Dow Jones heavyweights Boeing (BA), Home Depot (HD), and Apple (AAPL) fell 3.4%, 2.8%, and 2.2%, respectively, between September 30 and October 2. AAPL, BA, and HD together constitute 21% of the Dow. Roche is a long-term bear on equities. In July 2017, he told Bloomberg that down the road we might see the pain in all the equity markets. Last year, he reiterated a similar view. In other words, equities and gold prices are negatively correlated.

Interest rate and gold $2,000

In the recent interview, Roche said, “Gold is a good alternative currency because it’s safe and because it costs nothing to own it compared to paying negative rates on deposits.” Around $17 trillion worth of bonds have negative yields worldwide. Except for the US and the United Kingdom, in the remaining top five developed economies, central banks have negative deposit rates.
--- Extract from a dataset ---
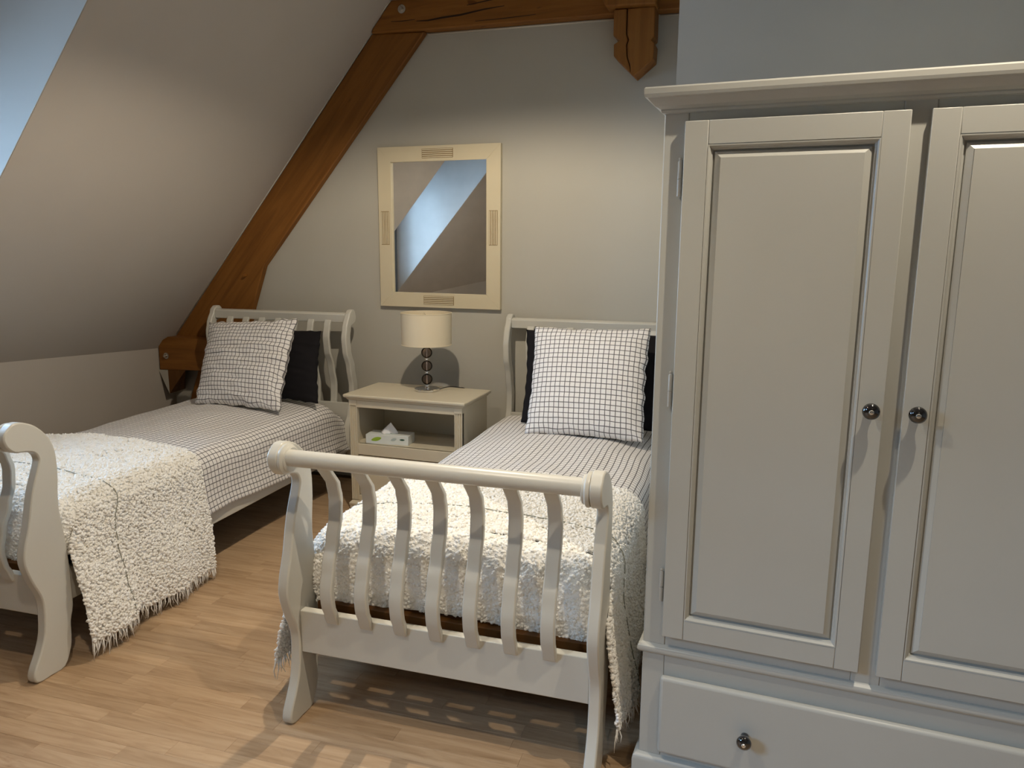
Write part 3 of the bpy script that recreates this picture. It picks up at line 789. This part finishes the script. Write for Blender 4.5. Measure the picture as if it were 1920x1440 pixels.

For example, the European Central Bank pushed deposit rates further into the negative territory last month. Negative interest rates around the globe could push gold to the $2,000 level.

Gold as currency

Roche said, “What my gut says is that cause of the vilification of fiat currencies by central bankers, which is set to get worse — not better, people will look for an alternative currency.” Investor sentiments are also aligned in the same direction. In the past, investors looked to Bitcoin as a store of wealth. Bitcoin has risen 2,120%, in the last five years.

But blockchain technology could be vulnerable. In that case, gold might act as a better store of value. Lower interest rates also depreciate domestic currency. They’re an important tool used to spur growth by increasing export competitiveness. However, they erode the value of peoples’ wealth in terms of foreign currency.